Award-winning author and Professional Writing professor at Champlain College, Tanya Lee Stone, first saw Girl Rising: Changing the World One Girl at a Time in 2013, when the documentary was first released. When she stepped out of the Roxy Theater in Burlington after the showing, Stone knew she needed to write.
She collaborated with the producers of the Girl Rising documentary to compile her book of the same name. The filmmakers provided her with hours of raw interview footage with girls from all around the world sharing their experiences, or lack thereof, with education. In total, she featured the stories of 25 girls, delving into difficult topics such as human trafficking, child marriage, and gender discrimination.
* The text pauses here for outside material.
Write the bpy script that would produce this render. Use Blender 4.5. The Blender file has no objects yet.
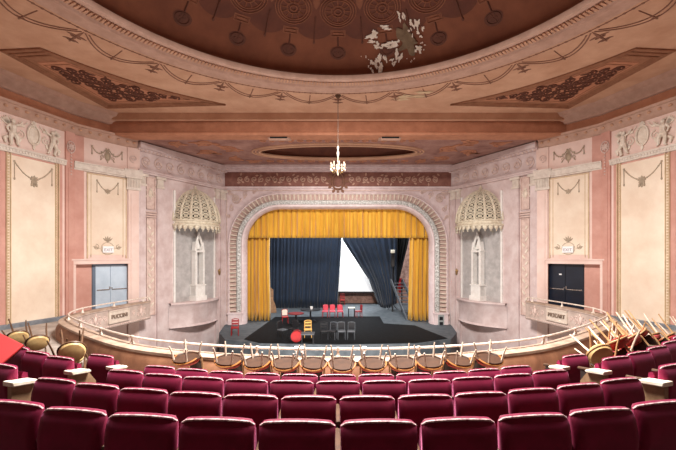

It’s sometimes really easy for us to think, oh this happens to other people in other places, but really the single most powerful tool that we have to creating a functional and more healthy world, is to educate girls.
Tanya Lee Stone
Over the course of her career, Stone has written more than 100 books, many of which focus on telling underrepresented stories from marginalized groups. Almost Astronauts, winner of the 2009 Robert F. Sibert Medal, tells the story of 13 women fighting discrimination to be the first women astronauts in 1961. Courage Has No Color, winner of the 2013 NAACP Image Award, shares the stories of the 555th Parachute Infantry Battalion—the first Black U.S. paratroopers. Who Says Women Can’t Be Doctors, listed in NPR’s Best Books of 2013, is a picture book biography of Elizabeth Blackwell, the first woman doctor in the United States.
Girl Rising: Changing the World One Girl at a Time earned praise from Glamour (“Powerful…We love this book.”) and The Washington Post, and is featured along with I Am Malala and Half the Sky in the reading guide for Girls Opportunity Alliance, the Obama Foundation’s branch focused on girls education. Filled with stunning full-color photos and riveting stories, Girl Rising inspires readers to get involved in their own communities, giving them ideas for ways to make a difference in someone else’s life and make the world a better place for girls—and consequently for everyone else. After all, Stone asserts that, “Educating girls is our single most powerful tool to change the world.”
Tanya Lee Stone is a professor and advisor in the Champlain College Division of Communication & Creative Media. She has published more than 100 books, and her narrative nonfiction book, Girl Rising, is now available in paperback from Random House Children’s Books at your local bookstore.